If you were a teenager in the '80s like I was, you had to have a complex relationship to jingoistic entertainment. On one hand, the way Cold War competition was grafted onto things like sports and movies was kind of unsettling, since the fate of the world was actually at stake, and one had to think that amping everybody up into a testosterone-fueled frenzy couldn't be a good thing. On the other hand, you couldn't help but swell with national pride at the Miracle on Ice, or at Rocky knocking out Ivan Drago. (Though to be clear, the ultimate message of Rocky IV is one of mutual understanding, and one hears the plaintive cry of a man who knows he is but a pawn of much more powerful forces in Drago's lament, "I must break you." OK, I'll stop.)

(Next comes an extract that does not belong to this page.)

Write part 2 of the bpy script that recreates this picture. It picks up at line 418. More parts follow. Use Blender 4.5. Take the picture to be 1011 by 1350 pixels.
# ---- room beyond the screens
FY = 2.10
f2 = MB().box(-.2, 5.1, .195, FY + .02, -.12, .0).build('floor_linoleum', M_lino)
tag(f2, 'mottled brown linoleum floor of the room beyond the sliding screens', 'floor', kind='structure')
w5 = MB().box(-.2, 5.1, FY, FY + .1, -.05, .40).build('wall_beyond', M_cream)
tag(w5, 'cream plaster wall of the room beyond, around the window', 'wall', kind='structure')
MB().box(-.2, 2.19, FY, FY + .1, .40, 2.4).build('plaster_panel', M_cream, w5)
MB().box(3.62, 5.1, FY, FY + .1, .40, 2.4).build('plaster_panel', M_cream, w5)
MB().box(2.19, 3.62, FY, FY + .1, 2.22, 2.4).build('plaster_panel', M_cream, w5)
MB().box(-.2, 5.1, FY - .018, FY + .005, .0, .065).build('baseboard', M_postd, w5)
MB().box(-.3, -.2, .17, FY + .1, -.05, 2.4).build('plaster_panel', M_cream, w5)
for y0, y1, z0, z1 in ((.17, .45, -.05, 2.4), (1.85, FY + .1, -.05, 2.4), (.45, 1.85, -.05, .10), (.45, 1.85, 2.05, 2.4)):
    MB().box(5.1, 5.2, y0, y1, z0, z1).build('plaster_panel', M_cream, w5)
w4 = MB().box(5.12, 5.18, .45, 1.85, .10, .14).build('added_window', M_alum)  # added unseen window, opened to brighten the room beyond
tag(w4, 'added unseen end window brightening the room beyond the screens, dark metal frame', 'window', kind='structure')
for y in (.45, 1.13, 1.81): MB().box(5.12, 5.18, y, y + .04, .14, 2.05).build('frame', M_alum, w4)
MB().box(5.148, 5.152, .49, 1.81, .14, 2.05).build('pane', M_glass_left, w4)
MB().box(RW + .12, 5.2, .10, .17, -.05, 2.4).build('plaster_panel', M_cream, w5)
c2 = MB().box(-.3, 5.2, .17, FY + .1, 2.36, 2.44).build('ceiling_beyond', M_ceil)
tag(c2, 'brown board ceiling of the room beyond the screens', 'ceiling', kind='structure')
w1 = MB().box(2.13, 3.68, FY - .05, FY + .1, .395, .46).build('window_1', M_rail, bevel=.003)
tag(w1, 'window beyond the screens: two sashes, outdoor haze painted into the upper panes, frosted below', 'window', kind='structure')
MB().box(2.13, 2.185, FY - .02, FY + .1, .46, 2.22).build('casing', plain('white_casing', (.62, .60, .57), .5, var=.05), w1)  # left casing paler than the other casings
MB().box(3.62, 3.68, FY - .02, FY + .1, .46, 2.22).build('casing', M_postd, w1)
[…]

There may have been no cultural product that captured that atmosphere quite so perfectly as Red Dawn, the 1984 movie in which the Commies actually do take over, and it's left to a small band of high schoolers led by Patrick Swayze to use their gumption, creativity, and familiarity with firearms to fight them off and bring freedom back to America. Perhaps because people my age are now in charge of deciding which movies get green-lit, they've made a remake. Seems like Mitt Romney, who declared Russia our "number one geopolitical foe," isn't the only one living in the past. But one look at the trailer tells you this "Red Dawn" is not going to capture our contemporary zeitgeist in quite the same way the first one did:
While the villains in the film were originally supposed to be the Chinese, the studio got concerned about offending one of our most important trading partners, so they changed the movie to make it so it's actually North Korea that's taking over the United States. Just the thing that keeps so many of us up at night.
The problem isn't just that the idea of North Korea invading the United States is ridiculous, it's that the idea of anyone invading the United States is ridiculous. The Chinese would never do it, not only because they couldn't, but because they wouldn't want to. What would they possibly have to gain? And if they forced us all to live in subjugation, who'd buy the iPads they build for us?
That does make things like the Olympics a little less weighty, since the contests don't serve so much as a stand-in for actual life-and-death conflicts the way they used to. But given that we also don't worry so much about being vaporized in a global thermonuclear war, I'll take this time over that one.